LLEGÓ LA TARDE
Álvaro Darío Lara
Una de las radicales supersticiones que acompañaron siempre mi temprana incursión en la lectura, fue la de prescindir de cualquier prólogo o estudio, por muy enjundioso que fuera, antes de iniciar una obra de mi interés.
Tenía la religiosa convicción (y creo tenerla aún) que la obra se hace justicia por sí misma. Sin ningún preámbulo, que nos arrastre al prejuicio. Por supuesto, el tiempo me enseñó, después, que no era ni infalible (como el Romano Pontífice) ni inmortal (como Menén Desleal).
Así que, alguna necesaria concesión y flexibilidad, vino con los años y sus implacables palos. Confieso que una excepción, en esa férrea juventud que tuve, fue cuando me enfrenté a una apretada edición de la bien recordada Salvat, el título «Últimas tardes con Teresa» (Premio Biblioteca Breve, Seix Barral, 1965) del barcelonés Juan Marsé (1933-2020), fallecido recientemente.
Por un accidente involuntario, leí de un tirón la presentación del libro a cargo de Vargas Llosa. Lo expresado por el entonces, también joven, literato peruano, no sólo estaba muy bien argumentado, sino que tenía otra virtud: era cierto. Lo supe al concluir la novela que me llevó a seguir a Marsé hasta «Rabos de lagartija» (edición limitada, E. Lumen, 2002). Una travesía, sin duda, que debo continuar con sus últimos libros.
El novelista dio muestras, a partir del texto de marras, de una inequívoca renovación en su lenguaje (ya había escrito dos novelas anteriormente), una fuerza y un brillante dominio en la construcción de su entramado argumental, donde exponía las contradicciones humanas, con gran belleza e ironía.

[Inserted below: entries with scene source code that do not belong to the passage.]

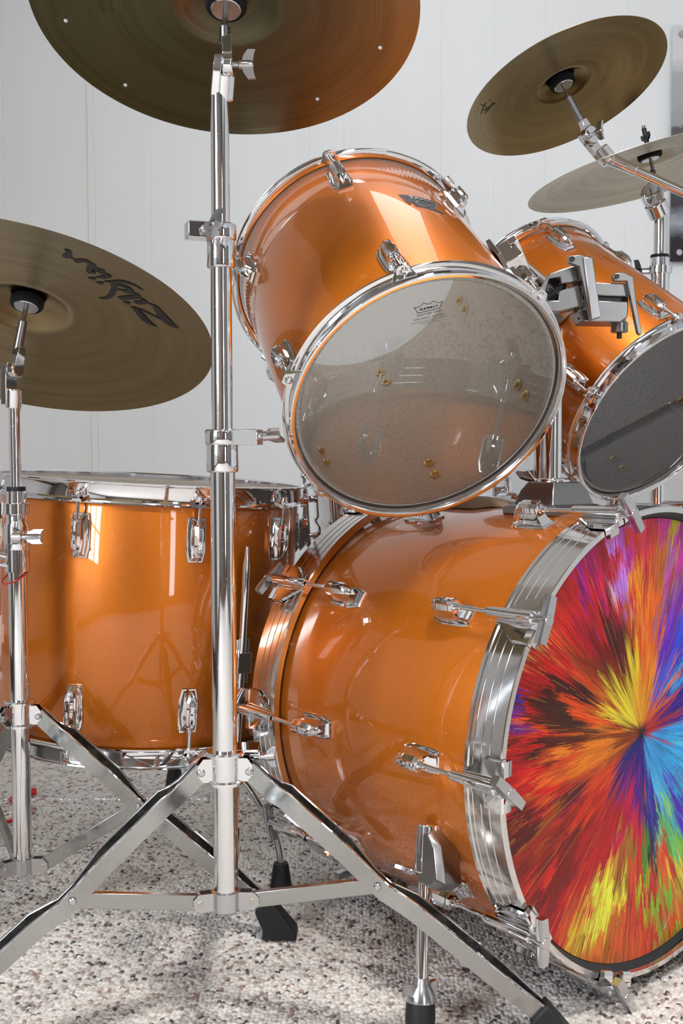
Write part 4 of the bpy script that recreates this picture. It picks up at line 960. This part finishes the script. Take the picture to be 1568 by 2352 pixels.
rim = [j for j in range(9)] + [i * 9 + 8 for i in range(1, N1 + 1)] + [N1 * 9 + j for j in range(7, -1, -1)] + [i * 9 for i in range(N1 - 1, 0, -1)]
for a, b in zip(rim, rim[1:] + rim[:1]): fs.append((a, K + a, K + b, b))
mb.add(top_ + bot_, fs); single('cloth_pad', mb, 'tan cloth pad lying on top of the bass drum below the left rack tom', 'pad')
p = shelltop(.255, .055); mb = MB().use('whiteplastic')
Tt = Matrix.Translation(p + Vector((0, 0, .0085))) @ Matrix.Rotation(.25, 4, 'Z') @ Matrix.Rotation(.19, 4, 'Y')
mb.loft([[(x * k, y * k, z) for x, y in ((-.03, -.022), (.03, -.022), (.034, 0), (.03, .022), (-.03, .022), (-.034, 0))] for k, z in ((.85, -.008), (1, -.002), (1, .003), (.92, .003), (.85, -.004), (.0, -.004))], Tt)
single('plastic_tray', mb, 'small shallow white tray on the bass drum beside the holder mount', 'tray', bevel=.0008)

# red cable on the carpet at the left edge
mb = MB().use('red'); c_ = [at(-60, 1905, 1.86), at(-20, 1912, 1.88), at(8, 1900, 1.9), at(20, 1880, 1.93)]
cc = [Vector((q.x, q.y, .004)) for q in c_]
mb.tube(bez([Vector((-.95, 1.80, .004)), Vector((-.72, 1.90, .004)), Vector((-.60, 1.96, .004)), Vector((-.585, 2.03, .004)), Vector((-.64, 2.08, .004)), Vector((-.62, 2.14, .004))], 8), .0032, 10)
mb.cyl((-.63, 2.11, .008), (-.60, 2.12, .008), .007); single('red_cable', mb, 'red cable curling on the carpet at the left edge', 'cable')

# photo panel on the wall, with stand-off screws
M['photo'] = m = mat('greyscale photo print', (.3, .3, .3), .12)
PX0, PZ0, PZ1 = at(1539, 600, YF - .02).x, zpx(600, YF - .02, 1539), zpx(57, YF - .02, 1539)
sx = nd(m, 'ShaderNodeSeparateXYZ'); ln(m, texco(m), sx.inputs[0])
hz = mth(m, 'DIVIDE', sx.outputs[2], PZ1 - PZ0)
mp = nd(m, 'ShaderNodeMapping'); mp.inputs['Scale'].default_value = (1, 1, 2.2); ln(m, texco(m), mp.inputs[0])
n = noise(m, 16, 5, .7, mp.outputs[0])
f = mth(m, 'ADD', hz, mth(m, 'MULTIPLY', mth(m, 'SUBTRACT', n.outputs[0], .5), .10))
r = ramp(m, f, [(0, (.03, .03, .035)), (.10, (.035, .035, .04)), (.17, (.35, .37, .42)), (.24, (.05, .05, .055)), (.46, (.11, .11, .12)), (.565, (.09, .09, .10)), (.58, (.30, .31, .32)), (.68, (.36, .37, .38)), (.80, (.38, .39, .40)), (.86, (.62, .62, .63))])
r.color_ramp.interpolation = 'LINEAR'; ln(m, r.outputs[0], bs(m).inputs['Base Color'])
t = thing('wall_photo', 'black and white photo panel on the wall at the upper right edge', 'picture', Matrix.Translation((PX0, YF - .02, PZ0)))
mb = MB().use('photo'); mb.box((.30, .006, (PZ1 - PZ0) / 2), (.60, .006, PZ1 - PZ0)); part('panel', mb, t)
for x, z in ((.022, .022), (.022, PZ1 - PZ0 - .022), (.578, .022), (.578, PZ1 - PZ0 - .022)):
    mb = MB().use('alu'); mb.cyl((x, .019, z), (x, -.002, z), .008, seg=20); part('standoff_screw', mb, t)
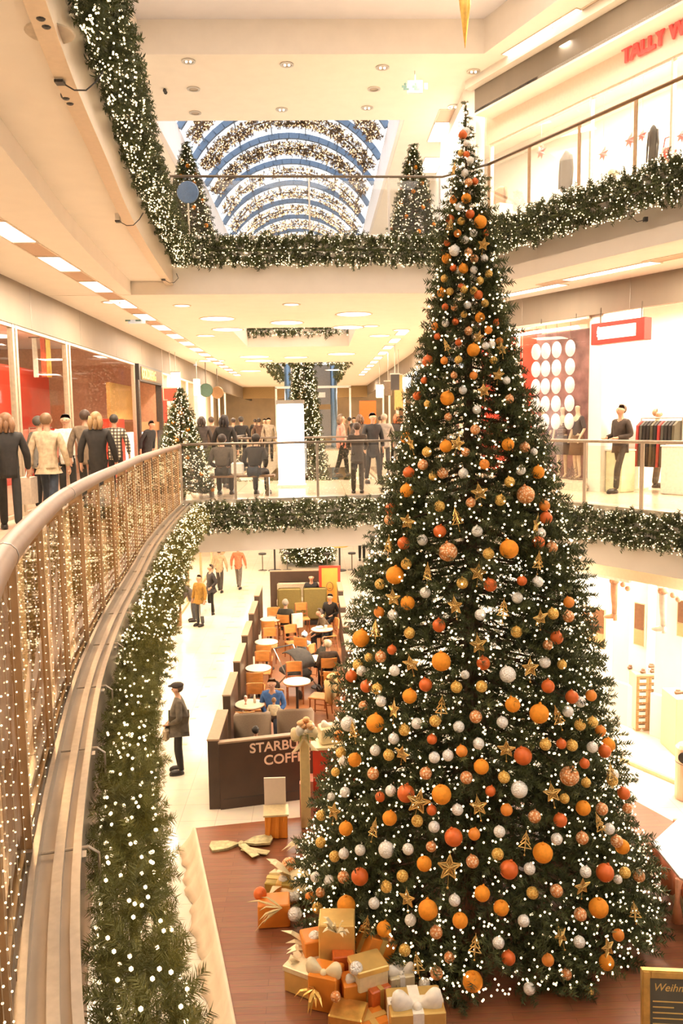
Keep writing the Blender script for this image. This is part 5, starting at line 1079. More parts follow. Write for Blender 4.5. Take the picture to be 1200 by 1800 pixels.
# cloth skirt round the deck, splayed onto the floor in folds
b = MB(); Pk = resample([(-.2,4.5),(-.95,8.0),(-2.0,12.25)], 90)
rows = []
for i, (x, y) in enumerate(Pk):
    w = .022*math.sin(i*.55)+.018*math.sin(i*1.31+1)+.012*math.sin(i*2.3); rows.append([(x+.015,y,.372),(x-.02,y,.365),(x-.07+w*.4,y,.22),(x-.15+w,y,.09),(x-.24+w*1.2,y,.012)])
V_ = [p for r in rows for p in r]; F_ = [(i*5+j,i*5+j+1,i*5+6+j,i*5+5+j) for i in range(len(rows)-1) for j in range(4)]
b.add(V_, F_); tag(b.build('deck_skirt', mat('cream_cloth', (.82,.64,.44), .6, var=.06, scale=5), None, smooth=True), 'cream cloth skirt splayed along the long edge of the wooden deck', 'cloth').modifiers.new('th', 'SOLIDIFY').thickness = .006
ORG = mat('orange_wrap', (.80,.26,.03), .35, var=.08, scale=5, bump=.05); ORG2 = mat('red_orange_wrap', (.66,.14,.025), .35, var=.1); GOLDW = mat('gold_wrap', (.78,.52,.16), .34, .45, var=.08, scale=6); GOLDP = mat('pale_gold_wrap', (.84,.70,.42), .4, .25, var=.08)
SHEER = mat('sheer_ribbon', (.90,.74,.44), .5, .0, var=.12, scale=9); SHEERW = mat('white_ribbon', (.92,.84,.70), .5, var=.08)
def bow(b_m, parent, c, r, rz=0, tails=True, name='bow'):
    b = MB(); n = 14; m = 10
    for s in (-1, 1):
        rows = []
        for i in range(n+1):
            f = i/n; w = r*(.12+.52*math.sin(PI*min(1, f*.93))**.75*(.35+.65*f)); x = s*r*(.06+.98*f)
            if i == n: w *= .25
            for q in range(m):
                a = 2*PI*q/m; k = 1+.16*math.sin(5*a+3*f); rows.append((x*(1-.04*abs(math.sin(a))), w*.42*math.cos(a)*k, w*math.sin(a)*k+r*.22*f))
        b.add(rows, [(i*m+q, i*m+(q+1)%m, (i+1)*m+(q+1)%m, (i+1)*m+q) for i in range(n) for q in range(m)])
        if tails:
            rows = []; k = 6
            for i in range(k+1):
                f = i/k; x = s*r*.75*f; z = -.02-r*.85*f**.9; y = -r*(.16+.12*f)+.02*math.sin(5*f); wd = r*(.10+.16*f); rows += [(x-wd,y,z+wd*.3*s),(x,y-.02,z),(x+wd,y,z-wd*.3*s)]
            b.add(rows, [(i*3+q, i*3+q+1, i*3+4+q, i*3+3+q) for i in range(k) for q in range(2)])
    b.ball((0,-r*.06,r*.02), r*.19, 10, 6)
    b.xf(Matrix.Translation(c) @ Matrix.Rotation(rz,4,'Z')); return b.build(name, b_m, parent, smooth=True)
def gift(label, px, py, z, w, d, h, m, rz=0, rib=None, bw=None, bowr=.16, lid=None, tilt=0, kind='gift'):
    p = spot(px, py, z); t = thing('gift_box', label, 'gift', (p.x,p.y,z), rz); c0 = (0,d/2,h/2)
    MB().rbox(c0, (w,d,h), .012).build('box', m, t)
    if lid: MB().rbox((0,d/2,h-.03), (w+.02,d+.02,.07), .01).build('lid', lid, t)
    if rib:
        b = MB(); b.bx(-w*.10,w*.10,-.004,d+.004,-.0,h+.005); b.build('ribbon', rib, t); MB().bx(-w/2-.004,w/2+.004,d/2-w*.10,d/2+w*.10,0,h+.006).build('ribbon', rib, t)
    if bw: bow(bw, t, (0,d*.25,h+.01), bowr, 0, False)
    if tilt: t.rotation_euler = (0,tilt,rz); ROOTM[t.name] = Matrix.Translation(t.location) @ Matrix.Rotation(rz,4,'Z') @ Matrix.Rotation(tilt,4,'Y')
    return t
Z0 = .36
gift('upright gold box topped with gold leaves, highest of the pile at the tree foot', 592, 1690, .66, .40, .34, .42, GOLDW, -.06)
gift('plain orange box under the upright gold box', 560, 1722, Z0+.02, .30, .28, .46, ORG, .25)
gift('wide gold box with pale lid at the outer corner of the pile', 526, 1752, Z0, .40, .34, .30, GOLDW, -.55, lid=GOLDP)
gift('orange box with a big cream bow in front of the pile', 566, 1780, Z0, .32, .30, .40, ORG, -.35, bw=SHEER, bowr=.20)
gift('tall red-orange box in the shade beside the bowed orange box', 606, 1748, Z0, .24, .24, .44, ORG2, .1)
gift('square gold box with pleated paper top resting on orange boxes', 657, 1741, .62, .34, .30, .24, GOLDP, .35, lid=GOLDW)
gift('orange gift with small white bow below the pleated gold box', 630, 1784, Z0, .30, .26, .34, ORG, .2, bw=SHEERW, bowr=.12)
gift('orange box with thin gold edging beside the small white bow', 672, 1786, Z0, .24, .22, .30, ORG2, .5, rib=GOLDW)
gift('tilted copper box with gold ribbon leaning against the lowest branches', 662, 1694, .62, .36, .30, .26, ORG, .4, rib=GOLDW, tilt=.45)
gift('pale ivory gift tied with white gauze', 708, 1764, Z0, .28, .26, .30, GOLDP, .2, rib=SHEERW, bw=SHEERW, bowr=.15)
gift('large gold box with wide white bow at the bottom of the picture', 736, 1838, Z0, .56, .42, .34, GOLDW, .05, rib=SHEERW, bw=SHEERW, bowr=.26)
gift('crumpled gold foil parcel lying lowest in front', 606, 1822, Z0, .36, .30, .20, M_GOLD, -.3)
gift('flat orange box with gold cord beside the foil parcel', 662, 1826, Z0, .34, .28, .14, ORG, .4, rib=GOLDW)
gift('low orange box lying apart on the deck nearest the copper ball', 482, 1632, Z0, .40, .30, .30, ORG, .05)
gift('olive gold box behind the low orange box', 490, 1590, Z0, .38, .30, .28, mat('olive_gold', (.42,.30,.06), .4, .3), -.2, rib=GOLDW)
def loose_ball(label, px, py, z, r, m):
    p = spot(px, py, z+r); t = ball_mb(r).build('bauble', m, None, smooth=True); t.location = p; t.rotation_euler = (.8,.4,.3); tag(t, label, 'bauble'); return t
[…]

Dice Vargas Llosa en un fragmento de aquella pieza introductoria («Una explosión sarcástica en la novela española moderna», París, enero de 1966): «Leyendo Últimas tardes con Teresa, he tenido la impresión de asistir a los minuciosos e impecables preparativos de un suicidio que está cien veces a punto de culminar y que siempre se frustra en el último instante por intervención de esa oscura fuerza incontrolable y espontánea que anima las palabras y comunica la verdad y la vida a lo que toca, incluso a la mentira y a la muerte, y que constituye la más alta facultad humana: el poder de la creación. Pocas veces ha reunido un autor tan variados y eficaces recursos para escribir una mala novela; por eso mismo resulta tan asombrosa la victoria de su talento sobre su razón. El libro, en efecto, no sólo es bueno, sino el más vigoroso y convincente de los escritos estos últimos años en España».
En las primeras páginas (las que irremediablemente atrapan, o no, al lector avezado), hay unas pinceladas maravillosas sobre el bendito «Pijoaparte», el joven arribista del papel protagónico: «El color oliváceo de sus manos, que al encender el segundo cigarrillo temblaron imperceptiblemente, era como un estigma. Y en los negros cabellos peinados hacia atrás había algo, además del natural atractivo, que fijaba las miradas femeninas con un leve escalofrío: había un esfuerzo secreto e inútil, una esperanza mil veces frustrada pero todavía intacta: era uno de esos peinados laboriosos donde uno encuentra los elementos inconfundibles de la cotidiana lucha contra la miseria y el olvido, esa feroz coquetería de los grandes solitarios y de los ambiciosos superiores».
Marsé perteneció a la generación del 50, que desafió en ideas, actitud y obras, la acartonada y anémica cultura del franquismo imperante. Los autores españoles de esa época, en especial los barceloneses, produjeron una muy pujante literatura. La generación del 50, la conformaron, entre otros autores: Juan y José Agustín Goytisolo, Carlos Barral, Vázquez Montalbán, Terenci Moix, García Hortelano, Jaime Gil de Biedma, Ana María Matute y el propio Juan Marsé. Sin duda, una novelística, la de Marsé, muy influyente, en los escritores de lengua castellana, posteriores ¡Hay que leerlo y releerlo!